Sunday evening I stopped by Union Square.  My demonstrating days are way over, and I can’t say I took any comfort in the company of a mixed crowd who were equally angry and sad.   Instead I took a train up to Harlem… walked around.  It felt calm and solid.  White people are guests there.  It is its own kind of gated community.  I actually stopped to watch a neighborhood basketball game in one of the community courts, with the blaring boombox and the Gatorade and the girls primping and laughing, just like Florida didn’t exist.  An outsider in the Projects.  At first I had a few stares—what the fuck was I doing, some white bleeding heart psycho… but it was too hot.  Some grandmother actually offered me  Kool-aid in a Dixie cup.  The game was fun… the boys had their shirts rolled up to cool off their great young abs and each and every player had their own style.  They were safe here.  Everyone seemed okay. Calm. 

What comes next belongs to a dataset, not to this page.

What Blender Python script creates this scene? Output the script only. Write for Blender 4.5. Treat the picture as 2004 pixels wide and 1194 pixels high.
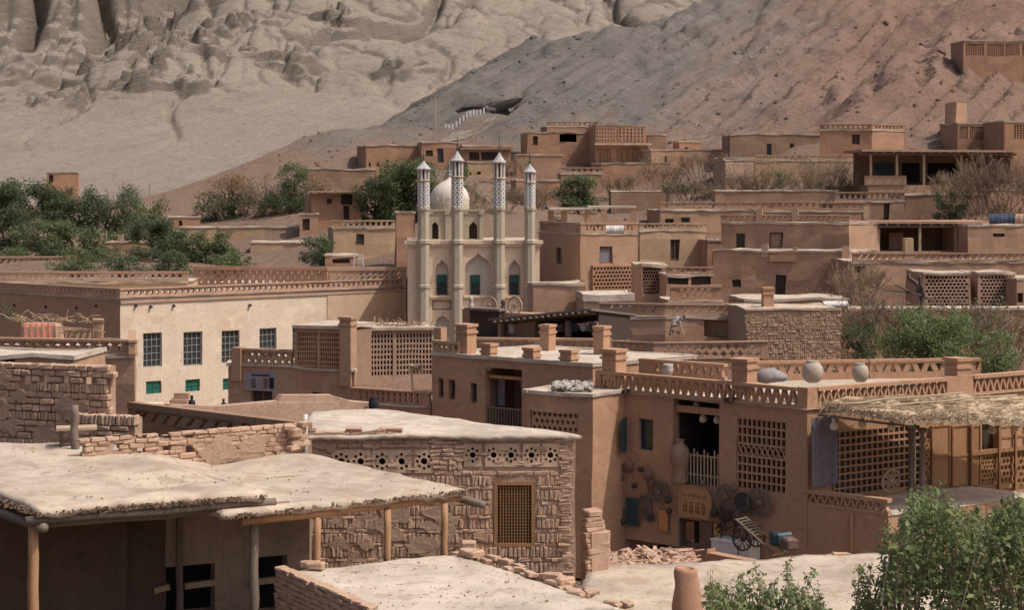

I walked back thinking how some white people still fear black people.  Instinctively---are they taught this?  Like animals and their natural predators?  And black people embraced this, for a while… being perceived as the predator.  But now the President is black (well… almost)… and maybe Superman,  and some of the power-broker people in New York, and white rich kids of course take most of their fashion and music cues from uptown.  But most of all, I think the core of being cool is to not be afraid, and that’s what George Zimmerman will never admit, along with his primal murderous guilt: that any average black kid--- with his iphone and his body--- is cooler than he could ever be, and no violent victory or acquittal will ever make a champion out of a poor pathetic loser.  Don’t retract your words, Victor Cruz.  Your instinct was right.  Fierce you are.  Fierce you were, Trayvon.  Trayvon I was.   May you rest in oblivious peace but justice will at some point have to be done.